## Stated exercise
Keep only the lines from the top of the listing through the one with "lines', 'floor', kind='structure')", and reproduce them unaltered.

## Collected data
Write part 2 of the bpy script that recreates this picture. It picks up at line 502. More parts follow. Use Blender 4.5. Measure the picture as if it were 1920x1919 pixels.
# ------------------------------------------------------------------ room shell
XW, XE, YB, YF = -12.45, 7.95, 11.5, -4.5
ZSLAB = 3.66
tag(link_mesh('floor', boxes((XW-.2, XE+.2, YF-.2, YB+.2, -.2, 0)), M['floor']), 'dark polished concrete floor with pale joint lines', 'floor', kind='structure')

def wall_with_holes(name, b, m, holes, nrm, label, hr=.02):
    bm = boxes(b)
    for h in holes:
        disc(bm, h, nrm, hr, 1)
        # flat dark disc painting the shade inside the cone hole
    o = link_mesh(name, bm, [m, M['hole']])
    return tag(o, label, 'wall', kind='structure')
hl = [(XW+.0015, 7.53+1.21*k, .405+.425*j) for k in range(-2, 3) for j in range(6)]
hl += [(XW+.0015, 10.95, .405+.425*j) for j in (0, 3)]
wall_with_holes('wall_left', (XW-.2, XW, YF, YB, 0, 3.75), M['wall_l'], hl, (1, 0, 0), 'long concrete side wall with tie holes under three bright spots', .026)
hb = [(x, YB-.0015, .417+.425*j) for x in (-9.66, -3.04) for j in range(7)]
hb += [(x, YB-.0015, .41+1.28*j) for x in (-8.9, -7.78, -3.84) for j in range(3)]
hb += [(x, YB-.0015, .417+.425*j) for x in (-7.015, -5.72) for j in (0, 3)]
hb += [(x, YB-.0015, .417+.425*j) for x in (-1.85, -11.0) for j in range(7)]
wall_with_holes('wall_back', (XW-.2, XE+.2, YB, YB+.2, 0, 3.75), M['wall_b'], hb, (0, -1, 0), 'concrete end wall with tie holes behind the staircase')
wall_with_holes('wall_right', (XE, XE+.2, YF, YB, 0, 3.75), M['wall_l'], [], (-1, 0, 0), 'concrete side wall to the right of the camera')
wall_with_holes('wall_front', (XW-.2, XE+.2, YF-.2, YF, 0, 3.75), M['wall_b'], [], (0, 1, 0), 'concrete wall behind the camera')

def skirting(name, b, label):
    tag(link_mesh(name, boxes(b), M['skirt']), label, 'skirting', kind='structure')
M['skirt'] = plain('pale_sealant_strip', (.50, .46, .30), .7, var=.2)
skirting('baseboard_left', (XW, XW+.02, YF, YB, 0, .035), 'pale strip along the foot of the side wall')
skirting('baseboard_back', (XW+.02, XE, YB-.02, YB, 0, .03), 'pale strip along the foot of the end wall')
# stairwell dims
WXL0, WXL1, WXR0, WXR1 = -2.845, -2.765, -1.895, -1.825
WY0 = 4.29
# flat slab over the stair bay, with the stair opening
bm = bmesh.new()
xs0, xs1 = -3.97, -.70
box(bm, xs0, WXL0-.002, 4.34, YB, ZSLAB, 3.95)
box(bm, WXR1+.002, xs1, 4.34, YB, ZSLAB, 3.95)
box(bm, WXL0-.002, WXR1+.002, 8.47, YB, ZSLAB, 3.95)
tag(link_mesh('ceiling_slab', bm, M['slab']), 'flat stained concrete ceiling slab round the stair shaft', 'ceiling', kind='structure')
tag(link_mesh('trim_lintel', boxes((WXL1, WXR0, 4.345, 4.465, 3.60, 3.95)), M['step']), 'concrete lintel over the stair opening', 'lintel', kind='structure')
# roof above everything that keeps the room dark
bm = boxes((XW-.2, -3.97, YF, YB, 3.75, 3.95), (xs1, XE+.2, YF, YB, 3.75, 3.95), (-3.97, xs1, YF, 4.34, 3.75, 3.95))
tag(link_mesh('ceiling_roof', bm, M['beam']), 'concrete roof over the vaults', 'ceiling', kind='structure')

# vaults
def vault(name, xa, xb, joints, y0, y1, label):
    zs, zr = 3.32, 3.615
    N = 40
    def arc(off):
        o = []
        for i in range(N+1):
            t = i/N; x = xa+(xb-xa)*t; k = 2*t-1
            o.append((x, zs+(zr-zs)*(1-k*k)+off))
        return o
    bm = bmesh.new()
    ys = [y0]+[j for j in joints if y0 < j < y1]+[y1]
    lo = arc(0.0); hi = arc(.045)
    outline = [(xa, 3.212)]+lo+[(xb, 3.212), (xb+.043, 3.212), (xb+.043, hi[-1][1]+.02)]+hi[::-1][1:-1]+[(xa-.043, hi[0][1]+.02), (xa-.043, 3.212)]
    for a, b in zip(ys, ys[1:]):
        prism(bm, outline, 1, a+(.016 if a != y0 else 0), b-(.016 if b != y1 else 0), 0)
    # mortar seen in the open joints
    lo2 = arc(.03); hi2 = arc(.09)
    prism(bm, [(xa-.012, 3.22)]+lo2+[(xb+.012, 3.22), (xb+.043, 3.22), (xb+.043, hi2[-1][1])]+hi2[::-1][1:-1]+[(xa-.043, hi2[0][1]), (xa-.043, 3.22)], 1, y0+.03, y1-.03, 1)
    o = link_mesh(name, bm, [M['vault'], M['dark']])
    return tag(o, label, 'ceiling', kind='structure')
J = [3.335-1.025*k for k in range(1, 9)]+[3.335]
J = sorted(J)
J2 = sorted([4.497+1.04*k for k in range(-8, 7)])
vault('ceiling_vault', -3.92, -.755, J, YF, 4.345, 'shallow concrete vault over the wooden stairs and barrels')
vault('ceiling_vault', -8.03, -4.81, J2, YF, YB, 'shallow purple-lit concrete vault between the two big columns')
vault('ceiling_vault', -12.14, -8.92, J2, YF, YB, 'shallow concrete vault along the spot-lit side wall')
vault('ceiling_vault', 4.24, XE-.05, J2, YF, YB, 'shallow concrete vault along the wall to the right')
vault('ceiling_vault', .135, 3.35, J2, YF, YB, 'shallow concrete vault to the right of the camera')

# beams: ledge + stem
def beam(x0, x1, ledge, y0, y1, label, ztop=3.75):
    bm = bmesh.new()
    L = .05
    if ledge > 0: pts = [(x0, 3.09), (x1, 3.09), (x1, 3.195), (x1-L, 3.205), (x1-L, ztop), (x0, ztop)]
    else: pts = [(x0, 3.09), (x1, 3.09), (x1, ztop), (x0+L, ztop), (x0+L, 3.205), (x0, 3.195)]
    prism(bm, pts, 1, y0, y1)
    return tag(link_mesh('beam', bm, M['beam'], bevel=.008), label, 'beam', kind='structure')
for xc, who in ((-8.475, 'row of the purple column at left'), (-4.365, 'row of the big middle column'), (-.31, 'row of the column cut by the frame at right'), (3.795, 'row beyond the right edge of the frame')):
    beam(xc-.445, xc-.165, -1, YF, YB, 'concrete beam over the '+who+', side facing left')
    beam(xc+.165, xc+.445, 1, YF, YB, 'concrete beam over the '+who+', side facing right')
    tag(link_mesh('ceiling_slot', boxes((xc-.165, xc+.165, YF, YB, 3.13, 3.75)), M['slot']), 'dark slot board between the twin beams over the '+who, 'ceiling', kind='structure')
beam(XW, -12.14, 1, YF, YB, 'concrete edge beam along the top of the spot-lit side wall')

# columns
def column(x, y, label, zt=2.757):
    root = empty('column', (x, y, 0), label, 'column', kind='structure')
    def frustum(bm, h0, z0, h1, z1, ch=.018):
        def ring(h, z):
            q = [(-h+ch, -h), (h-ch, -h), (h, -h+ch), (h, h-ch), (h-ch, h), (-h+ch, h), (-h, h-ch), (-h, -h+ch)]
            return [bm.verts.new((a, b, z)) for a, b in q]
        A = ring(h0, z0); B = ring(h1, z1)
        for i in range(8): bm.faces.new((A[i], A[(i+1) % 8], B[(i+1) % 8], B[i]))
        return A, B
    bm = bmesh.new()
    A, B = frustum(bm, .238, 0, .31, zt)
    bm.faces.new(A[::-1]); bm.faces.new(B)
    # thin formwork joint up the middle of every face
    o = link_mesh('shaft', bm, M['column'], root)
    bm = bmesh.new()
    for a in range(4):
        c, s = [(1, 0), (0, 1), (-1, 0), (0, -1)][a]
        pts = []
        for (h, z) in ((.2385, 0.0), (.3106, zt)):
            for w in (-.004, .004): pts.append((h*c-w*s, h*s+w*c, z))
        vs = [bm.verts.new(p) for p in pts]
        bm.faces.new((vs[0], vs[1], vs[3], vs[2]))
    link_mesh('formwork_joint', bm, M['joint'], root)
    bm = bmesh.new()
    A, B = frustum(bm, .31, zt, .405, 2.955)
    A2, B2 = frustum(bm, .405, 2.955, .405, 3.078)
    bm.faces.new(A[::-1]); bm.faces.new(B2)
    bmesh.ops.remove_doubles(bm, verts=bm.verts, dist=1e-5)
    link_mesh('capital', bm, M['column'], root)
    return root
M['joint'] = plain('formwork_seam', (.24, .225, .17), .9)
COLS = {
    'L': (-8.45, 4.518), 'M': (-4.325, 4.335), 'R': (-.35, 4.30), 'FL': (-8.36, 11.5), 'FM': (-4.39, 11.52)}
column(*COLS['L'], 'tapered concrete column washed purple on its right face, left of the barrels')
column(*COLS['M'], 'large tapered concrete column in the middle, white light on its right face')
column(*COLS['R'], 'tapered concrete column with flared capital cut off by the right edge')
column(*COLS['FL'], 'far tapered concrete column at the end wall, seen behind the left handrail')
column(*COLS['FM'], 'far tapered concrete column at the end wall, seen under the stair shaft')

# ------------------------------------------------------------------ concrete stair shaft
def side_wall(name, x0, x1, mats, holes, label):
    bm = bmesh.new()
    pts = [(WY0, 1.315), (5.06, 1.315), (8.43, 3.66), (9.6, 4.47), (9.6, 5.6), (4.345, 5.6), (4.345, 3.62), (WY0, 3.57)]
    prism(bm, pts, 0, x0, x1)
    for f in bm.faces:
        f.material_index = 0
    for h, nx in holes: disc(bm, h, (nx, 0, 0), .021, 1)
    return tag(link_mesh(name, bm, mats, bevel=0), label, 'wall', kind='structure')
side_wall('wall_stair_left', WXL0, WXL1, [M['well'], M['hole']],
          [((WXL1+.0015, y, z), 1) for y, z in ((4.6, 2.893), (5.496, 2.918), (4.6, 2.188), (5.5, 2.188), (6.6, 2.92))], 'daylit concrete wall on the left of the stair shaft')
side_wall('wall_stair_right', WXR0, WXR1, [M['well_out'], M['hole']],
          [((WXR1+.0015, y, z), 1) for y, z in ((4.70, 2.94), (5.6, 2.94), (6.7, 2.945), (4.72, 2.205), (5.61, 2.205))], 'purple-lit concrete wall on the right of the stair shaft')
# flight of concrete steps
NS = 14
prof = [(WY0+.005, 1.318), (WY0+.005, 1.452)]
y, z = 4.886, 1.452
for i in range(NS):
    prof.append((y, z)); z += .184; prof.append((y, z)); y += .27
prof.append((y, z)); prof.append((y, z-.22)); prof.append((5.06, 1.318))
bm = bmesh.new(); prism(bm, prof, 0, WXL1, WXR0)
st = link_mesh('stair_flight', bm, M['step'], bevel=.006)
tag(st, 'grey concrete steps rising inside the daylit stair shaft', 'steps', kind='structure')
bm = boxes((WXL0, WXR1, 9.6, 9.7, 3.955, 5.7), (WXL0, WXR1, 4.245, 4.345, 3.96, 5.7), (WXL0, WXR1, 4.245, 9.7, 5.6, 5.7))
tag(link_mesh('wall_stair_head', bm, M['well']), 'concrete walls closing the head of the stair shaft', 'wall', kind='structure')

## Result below
Write part 2 of the bpy script that recreates this picture. It picks up at line 502. More parts follow. Use Blender 4.5. Measure the picture as if it were 1920x1919 pixels.
# ------------------------------------------------------------------ room shell
XW, XE, YB, YF = -12.45, 7.95, 11.5, -4.5
ZSLAB = 3.66
tag(link_mesh('floor', boxes((XW-.2, XE+.2, YF-.2, YB+.2, -.2, 0)), M['floor']), 'dark polished concrete floor with pale joint lines', 'floor', kind='structure')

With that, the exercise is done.